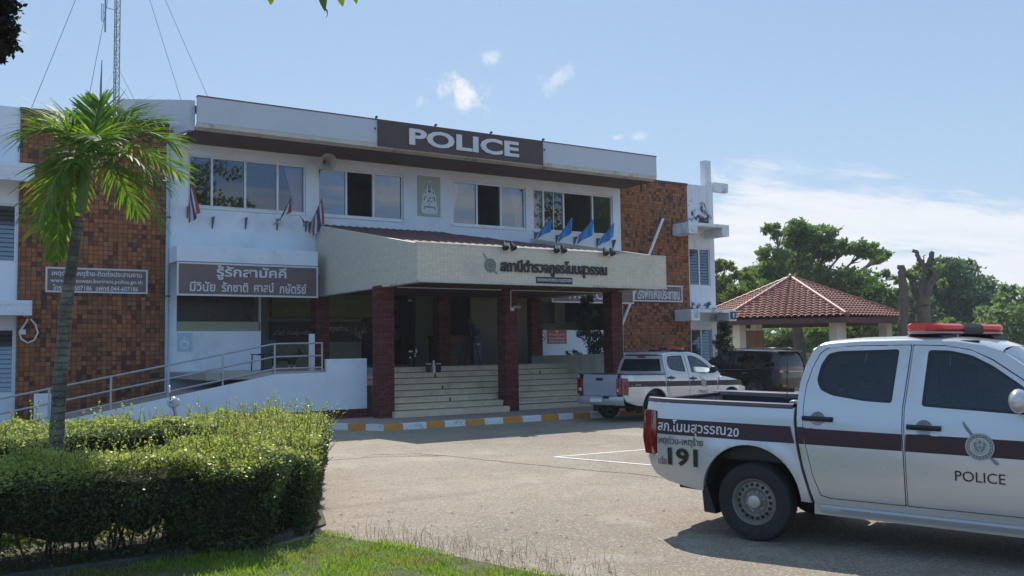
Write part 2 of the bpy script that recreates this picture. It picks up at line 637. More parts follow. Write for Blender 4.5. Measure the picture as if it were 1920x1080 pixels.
# ------------------------------------------------------------------ ground
def concrete_mat():
    m, g, b = newmat('yard_concrete')
    co = g.n('TexCoord', out=3)
    n1 = g.noise(co, 0.22, 7, 0.65)
    n2 = g.noise(co, 2.2, 7, 0.68)
    n3 = g.noise(co, 26.0, 5, 0.7)
    c = g.mix(g.ramp(n1, [(0.3, 0.0), (0.7, 1.0)]), (0.205, 0.160, 0.114), (0.37, 0.295, 0.212))
    c = g.mix(g.m('MULTIPLY', g.sm(n2, 0.50, 0.70), 0.55), c, (0.18, 0.147, 0.108))
    st = g.n('VectorMath', co, (0.5, 2.2, 1.0), operation='MULTIPLY')
    n4 = g.noise(st, 1.6, 6, 0.7)
    c = g.mix(g.m('MULTIPLY', g.sm(n4, 0.60, 0.70), 0.6), c, (0.42, 0.36, 0.30))
    c = g.mix(0.45, c, g.mix(n3, (0.45, 0.45, 0.45), (1.5, 1.5, 1.5)), 'MULTIPLY')
    vo = g.N.new('ShaderNodeTexVoronoi')
    g.put(vo.inputs['Vector'], co)
    vo.inputs['Scale'].default_value = 55.0
    sep = g.N.new('ShaderNodeSeparateColor')
    g.L.new(vo.outputs['Color'], sep.inputs[0])
    c = g.mix(g.m('MULTIPLY', g.m('GREATER_THAN', sep.outputs[0], 0.86), 0.5), c, (0.50, 0.45, 0.38))
    c = g.mix(g.m('MULTIPLY', g.m('GREATER_THAN', sep.outputs[1], 0.88), 0.55), c, (0.10, 0.085, 0.07))
    # oily tyre stains and pale scuffs
    tw = g.n('VectorMath', co, (0.35, 1.0, 1.0), operation='MULTIPLY')
    n5 = g.noise(tw, 0.55, 5, 0.6)
    c = g.mix(g.m('MULTIPLY', g.sm(n5, 0.56, 0.68), 0.40), c, (0.13, 0.108, 0.085))
    c = g.mix(g.m('MULTIPLY', g.sm(g.noise(co, 0.9, 3), 0.60, 0.66), 0.28), c, (0.44, 0.38, 0.31))
    g.put(b.inputs['Base Color'], c)
    b.inputs['Roughness'].default_value = 0.85
    h = g.m('ADD', g.m('MULTIPLY', n3, 0.6), g.m('MULTIPLY', n2, 0.8))
    g.put(b.inputs['Normal'], g.n('Bump', Strength=0.5, Distance=0.012, Height=h))
    return m


MT['yard'] = concrete_mat()
MT['soil'] = mat('soil', (0.10, 0.085, 0.045), 0.95, 0.3, 4.0, 0.6, 30, dirt=(0.05, 0.075, 0.02), dscale=3.0, damt=0.9)
MT['mark_white'] = mat('mark_white', (0.70, 0.70, 0.66), 0.8, 0.1, 4.0, dirt=(0.36, 0.31, 0.26), dscale=5.0, damt=0.6)
MT['crack'] = mat('crack', (0.05, 0.04, 0.03), 0.95)

b = M()
n = 24
rad = [0.0, 10, 30, 60, 120, 300, 900]
b.add([(900*math.cos(2*math.pi*k/48), 900*math.sin(2*math.pi*k/48), 0) for k in range(48)], [tuple(range(48))])
tag(b.build('ground', 'yard'), kind='structure')

# white bay markings and joints
b = M()


def ground_strip(b, pts, w, z):
    for p, q in zip(pts[:-1], pts[1:]):
        p, q = Vector((*p, 0)), Vector((*q, 0))
        d = (q - p).normalized()
        nn = Vector((-d.y, d.x, 0))*w/2
        b.add([(p + nn + Vector((0, 0, z))), (p - nn + Vector((0, 0, z))), (q - nn + Vector((0, 0, z))), (q + nn + Vector((0, 0, z)))], [(0, 1, 2, 3)])


A_ = onZ(1040, 857)
for q in ((1212, 843), (1216, 872)):
    B_ = onZ(*q)
    d = (B_ - A_)
    ground_strip(b, [(A_.x, A_.y), (A_.x + d.x*3, A_.y + d.y*3)], 0.085, 0.004 if q[0] == 1212 else 0.0055)
tag(b.build('parking_marking', 'mark_white'), kind='structure')
b = M()
rr = random.Random(3)
for path in (((700, 852), (838, 855), (1060, 878), (1200, 890), (1330, 905)), ((560, 868), (700, 857), (838, 855)), ((838, 855), (760, 849))):
    pts = []
    w = [onZ(*p) for p in path]
    for p, q in zip(w[:-1], w[1:]):
        for k in range(14):
            t = k/14
            v = p.lerp(q, t)
            pts.append((v.x + rr.uniform(-.03, .03), v.y + rr.uniform(-.03, .03)))
    ground_strip(b, pts, 0.022, 0.003)
tag(b.build('pavement_joint', 'crack'), kind='structure')

# raised pavement in front of the steps, with its painted kerb
KY = 19.27
edges = [(631, 792.6), (654, 798), (677, 803), (706, 806.7)]
kx0 = onZ(706, 806.7).x
seg = [kx0] + [onZ(560 + x/2.8235, 760 + y/2.8235).x for x, y in ((537, 128), (683, 122), (793, 118), (902, 110), (1005, 104), (1110, 98), (1208, 91), (1305, 84), (1397, 78), (1490, 74), (1575, 68))]
while seg[-1] < 21.5:
    seg.append(seg[-1] + 0.98)
kback = (kx0 - 0.95, KY + 1.75)
b = M()
b.add([(kx0, KY + .1, 0.13), (seg[-1], KY + .1, 0.13), (seg[-1], 26.5, 0.13), (kback[0] + .1, 26.5, 0.13), (kback[0] + .1, kback[1], 0.13)], [(0, 1, 2, 3, 4)])
tag(b.build('pavement', 'pavement'), kind='structure')
b = M()
for i in range(len(seg) - 1):
    b.cur = 1 if i % 2 == 0 else 0
    x0, x1 = seg[i] + (0.0 if i else 0.01), seg[i + 1] - 0.012
    b.prism([(KY, 0), (KY + 0.015, 0.125), (KY + 0.03, 0.142), (KY + 0.16, 0.142), (KY + 0.16, 0)], 'x', x0, x1)
d = Vector((kback[0] - kx0, kback[1] - KY, 0))
L = d.length
d.normalize()
nn = Vector((-d.y, d.x, 0))*-0.15
for i in range(4):
    b.cur = 0 if i % 2 == 0 else 1
    p, q = Vector((kx0, KY, 0)) + d*(L*i/4), Vector((kx0, KY, 0)) + d*(L*(i + 1)/4 - 0.01)
    vs = [p, q, q + nn, p + nn]
    b.add([*[(v.x, v.y, 0) for v in vs], *[(v.x, v.y, 0.142) for v in vs]], [(0, 1, 2, 3), (4, 7, 6, 5), (0, 4, 5, 1), (1, 5, 6, 2), (2, 6, 7, 3), (3, 7, 4, 0)])
tag(b.build('kerb', ['kerb_white', 'kerb_orange']), kind='structure')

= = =

# Exercise goal:
Your task is to repeat the data above exactly while excluding the pictures.

# Worked solution:
Write part 2 of the bpy script that recreates this picture. It picks up at line 637. More parts follow. Write for Blender 4.5. Measure the picture as if it were 1920x1080 pixels.
# ------------------------------------------------------------------ ground
def concrete_mat():
    m, g, b = newmat('yard_concrete')
    co = g.n('TexCoord', out=3)
    n1 = g.noise(co, 0.22, 7, 0.65)
    n2 = g.noise(co, 2.2, 7, 0.68)
    n3 = g.noise(co, 26.0, 5, 0.7)
    c = g.mix(g.ramp(n1, [(0.3, 0.0), (0.7, 1.0)]), (0.205, 0.160, 0.114), (0.37, 0.295, 0.212))
    c = g.mix(g.m('MULTIPLY', g.sm(n2, 0.50, 0.70), 0.55), c, (0.18, 0.147, 0.108))
    st = g.n('VectorMath', co, (0.5, 2.2, 1.0), operation='MULTIPLY')
    n4 = g.noise(st, 1.6, 6, 0.7)
    c = g.mix(g.m('MULTIPLY', g.sm(n4, 0.60, 0.70), 0.6), c, (0.42, 0.36, 0.30))
    c = g.mix(0.45, c, g.mix(n3, (0.45, 0.45, 0.45), (1.5, 1.5, 1.5)), 'MULTIPLY')
    vo = g.N.new('ShaderNodeTexVoronoi')
    g.put(vo.inputs['Vector'], co)
    vo.inputs['Scale'].default_value = 55.0
    sep = g.N.new('ShaderNodeSeparateColor')
    g.L.new(vo.outputs['Color'], sep.inputs[0])
    c = g.mix(g.m('MULTIPLY', g.m('GREATER_THAN', sep.outputs[0], 0.86), 0.5), c, (0.50, 0.45, 0.38))
    c = g.mix(g.m('MULTIPLY', g.m('GREATER_THAN', sep.outputs[1], 0.88), 0.55), c, (0.10, 0.085, 0.07))
    # oily tyre stains and pale scuffs
    tw = g.n('VectorMath', co, (0.35, 1.0, 1.0), operation='MULTIPLY')
    n5 = g.noise(tw, 0.55, 5, 0.6)
    c = g.mix(g.m('MULTIPLY', g.sm(n5, 0.56, 0.68), 0.40), c, (0.13, 0.108, 0.085))
    c = g.mix(g.m('MULTIPLY', g.sm(g.noise(co, 0.9, 3), 0.60, 0.66), 0.28), c, (0.44, 0.38, 0.31))
    g.put(b.inputs['Base Color'], c)
    b.inputs['Roughness'].default_value = 0.85
    h = g.m('ADD', g.m('MULTIPLY', n3, 0.6), g.m('MULTIPLY', n2, 0.8))
    g.put(b.inputs['Normal'], g.n('Bump', Strength=0.5, Distance=0.012, Height=h))
    return m


MT['yard'] = concrete_mat()
MT['soil'] = mat('soil', (0.10, 0.085, 0.045), 0.95, 0.3, 4.0, 0.6, 30, dirt=(0.05, 0.075, 0.02), dscale=3.0, damt=0.9)
MT['mark_white'] = mat('mark_white', (0.70, 0.70, 0.66), 0.8, 0.1, 4.0, dirt=(0.36, 0.31, 0.26), dscale=5.0, damt=0.6)
MT['crack'] = mat('crack', (0.05, 0.04, 0.03), 0.95)

b = M()
n = 24
rad = [0.0, 10, 30, 60, 120, 300, 900]
b.add([(900*math.cos(2*math.pi*k/48), 900*math.sin(2*math.pi*k/48), 0) for k in range(48)], [tuple(range(48))])
tag(b.build('ground', 'yard'), kind='structure')

# white bay markings and joints
b = M()


def ground_strip(b, pts, w, z):
    for p, q in zip(pts[:-1], pts[1:]):
        p, q = Vector((*p, 0)), Vector((*q, 0))
        d = (q - p).normalized()
        nn = Vector((-d.y, d.x, 0))*w/2
        b.add([(p + nn + Vector((0, 0, z))), (p - nn + Vector((0, 0, z))), (q - nn + Vector((0, 0, z))), (q + nn + Vector((0, 0, z)))], [(0, 1, 2, 3)])


A_ = onZ(1040, 857)
for q in ((1212, 843), (1216, 872)):
    B_ = onZ(*q)
    d = (B_ - A_)
    ground_strip(b, [(A_.x, A_.y), (A_.x + d.x*3, A_.y + d.y*3)], 0.085, 0.004 if q[0] == 1212 else 0.0055)
tag(b.build('parking_marking', 'mark_white'), kind='structure')
b = M()
rr = random.Random(3)
for path in (((700, 852), (838, 855), (1060, 878), (1200, 890), (1330, 905)), ((560, 868), (700, 857), (838, 855)), ((838, 855), (760, 849))):
    pts = []
    w = [onZ(*p) for p in path]
    for p, q in zip(w[:-1], w[1:]):
        for k in range(14):
            t = k/14
            v = p.lerp(q, t)
            pts.append((v.x + rr.uniform(-.03, .03), v.y + rr.uniform(-.03, .03)))
    ground_strip(b, pts, 0.022, 0.003)
tag(b.build('pavement_joint', 'crack'), kind='structure')

# raised pavement in front of the steps, with its painted kerb
KY = 19.27
edges = [(631, 792.6), (654, 798), (677, 803), (706, 806.7)]
kx0 = onZ(706, 806.7).x
seg = [kx0] + [onZ(560 + x/2.8235, 760 + y/2.8235).x for x, y in ((537, 128), (683, 122), (793, 118), (902, 110), (1005, 104), (1110, 98), (1208, 91), (1305, 84), (1397, 78), (1490, 74), (1575, 68))]
while seg[-1] < 21.5:
    seg.append(seg[-1] + 0.98)
kback = (kx0 - 0.95, KY + 1.75)
b = M()
b.add([(kx0, KY + .1, 0.13), (seg[-1], KY + .1, 0.13), (seg[-1], 26.5, 0.13), (kback[0] + .1, 26.5, 0.13), (kback[0] + .1, kback[1], 0.13)], [(0, 1, 2, 3, 4)])
tag(b.build('pavement', 'pavement'), kind='structure')
b = M()
for i in range(len(seg) - 1):
    b.cur = 1 if i % 2 == 0 else 0
    x0, x1 = seg[i] + (0.0 if i else 0.01), seg[i + 1] - 0.012
    b.prism([(KY, 0), (KY + 0.015, 0.125), (KY + 0.03, 0.142), (KY + 0.16, 0.142), (KY + 0.16, 0)], 'x', x0, x1)
d = Vector((kback[0] - kx0, kback[1] - KY, 0))
L = d.length
d.normalize()
nn = Vector((-d.y, d.x, 0))*-0.15
for i in range(4):
    b.cur = 0 if i % 2 == 0 else 1
    p, q = Vector((kx0, KY, 0)) + d*(L*i/4), Vector((kx0, KY, 0)) + d*(L*(i + 1)/4 - 0.01)
    vs = [p, q, q + nn, p + nn]
    b.add([*[(v.x, v.y, 0) for v in vs], *[(v.x, v.y, 0.142) for v in vs]], [(0, 1, 2, 3), (4, 7, 6, 5), (0, 4, 5, 1), (1, 5, 6, 2), (2, 6, 7, 3), (3, 7, 4, 0)])
tag(b.build('kerb', ['kerb_white', 'kerb_orange']), kind='structure')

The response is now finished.